First off, my current model says that the DJIA likely peaked back on Tues the 13th. I have made financial bets that this model is correct but I acknowledge that EW is about odds not certainties so I'm open to be proven wrong. But the markets will in fact have to to that - to prove to me that my model is wrong because as of now I think it has merit on enough levels that I actually started up my subscription to Bob Prechter's short term forecast which I had cancelled years ago while unemployed in order to reduce cash burn. What I found is that, while getting to it with a slightly different count than me, his team pegs the same day as the peak.
Does this assure anything? Not at all. It's just another data point. But keep in mind that they also look at all the sentiment indicators whose data feeds are paid subscriptions of high cost. So they are looking at the chart which I can see and other things which I can't. Besides, the January effect suggested a Walk Away May and the length of this bull market is at the long end of the time scale as bull markets go. Also, the fed is talking about not only more tapering but also unwinding their balance sheet at a time when the middle class is collapsing. The odds just keep piling up against higher stock prices.
If we start with that assumption that the 13th was the peak, then mid day on the 15th was the end of wave 1 and wave 2 finished Monday the 19th.
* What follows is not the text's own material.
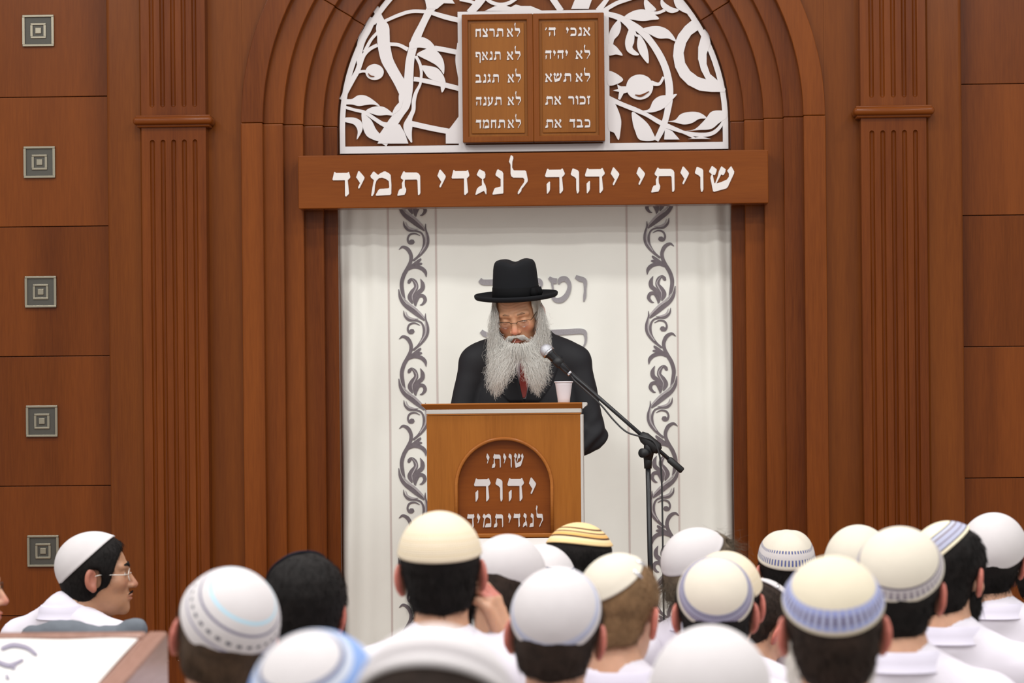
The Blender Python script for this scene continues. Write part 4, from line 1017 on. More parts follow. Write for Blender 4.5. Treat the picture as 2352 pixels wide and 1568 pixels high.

I think that today's low was thus 1 of 3 and that the a-b-c into the close was 2 of 3. IFF this is correct, we should see a very rapid move down tomorrow and it could be a candidate for the 500 point loss of the DJIA. Why? Because it would be a 3rd of a 3rd. One thing I like about this model is that wave 2 retraced exactly back up to the 38.2 fib before deflecting downward again.
Other scenarios are possible. Today might not be 1 of 3 but rather 5 of 1. This is in fact my secondary count, the one I will fall back to if the DJIA breaks 16410 tomorrow. If this secondary scenario plays out then mid day 15 low in that case would have been 3 of 1 and not 5 of 1.
The picture above is too zoomed in to give another critical bit of information which is shown in the picture below. Namely, that the recent breakout to new highs was a throwover of a very long term trend line shown in orange. It took a LOT of energy to break that resistance and so many will consider it a strong support level. That doesn't mean it must provide strong support, simply that many are not expecting a break below that line. They think they have broken out and new heights await their fantasies. If that line breaks down, the wings melt of of Icarus's Dream and it will be a moment of recognition that the breakout was a head fake and that means lower prices should be expected.
With this in mind, a 3rd of a 3rd could happen tomorrow that would take out that support line and, as 3rd waves are designed to do, become a point of recognition for the markets. Once the herd gets wise that the pump is over and the dump is on, they will not be squeamish about selling because the pros know how fake the valuations are. They are based on government support and the use of margin debt. This is not real investing, it is pump and dumponomics. So when they see the herd turn south they will NOT try to stand in front of it, they will just sell first and ask questions later.
If we don't see that kind of selling tomorrow then I will begin to wonder if I got the model wrong. I expect a small move up at the open - perhaps 15 meager Dow points to finish a subwave and then reverse and head down very hard. So, perhaps we see 16390 right after the open but should not be more that 16405 or a rethink is needed.
If this breaks down below that orange line tomorrow, this will be a major, major technical turning point, in fact the most important one since 2009 IMO.